Soundpainting is an elaborate musical language that combines traditional conducting, sign language and movement arts. For his contribution to CRAM on April 5, Doug Van Nort, Canada Research Chair in Digital Performance and an assistant professor in the departments of Computational Arts and Music in the School of the Arts, Media, Performance & Design, will use soundpainting to conduct the Electro-Acoustic Orchestra in a riveting, lyrical and futuristic performance.

Van Nort’s presentation for CRAM, titled Soundpainting: More than Meets the Ear, will take place in the Vari Hall Rotunda at 7 p.m. and will be repeated at 9 p.m. Joining Van Nort will be a 10- to 20-member ensemble comprised of students from York University’s Department of Music and Toronto-area professionals. This performance promises to be one of the highlights of Toronto’s CRAM learning festival.
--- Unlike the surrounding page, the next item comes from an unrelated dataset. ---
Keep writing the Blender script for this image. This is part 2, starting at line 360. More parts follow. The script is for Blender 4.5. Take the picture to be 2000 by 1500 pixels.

Performers will be positioned around Vari Hall, taking advantage of the unique acoustics of the space. Machine learning and armband sensors will track and respond to Van Nort’s gestures, allowing him to process the sound output of performers using arm motions while conducting. The result is a new and unique musical organism, a hybrid analog-digital entity that will challenge notions of how music is produced and experienced.

Listen to the following excerpt from Van Nort’s SoundCloud channel.

Van Nort is an artist and researcher whose work integrates electroacoustic music and improvisation with artificial intelligence, immersive sound and networked performances. In addition to the Electro-Acoustic Orchestra, recent projects have included a soundscape piece with ancient Chinese bells for the Smithsonian, a 21-dancer interactive dance and music piece for the National Ballet School of Canada’s Asembleé Internationale and an evolving, solar-powered environmental sound installation for the Fieldwork land art site. Van Nort is the founder of the DisPerSion Lab at York University.

CRAM happens on April 5 from 5 to 11 p.m. at York University’s Keele Campus. Each research event will last approximately 25 minutes and includes a Q-and-A with the featured researcher. CRAM events will take place in Vari Hall, 198 York Blvd., Keele Campus. There’s no cost to attend, but organizers request that participants register their intent to attend (it helps with planning the event).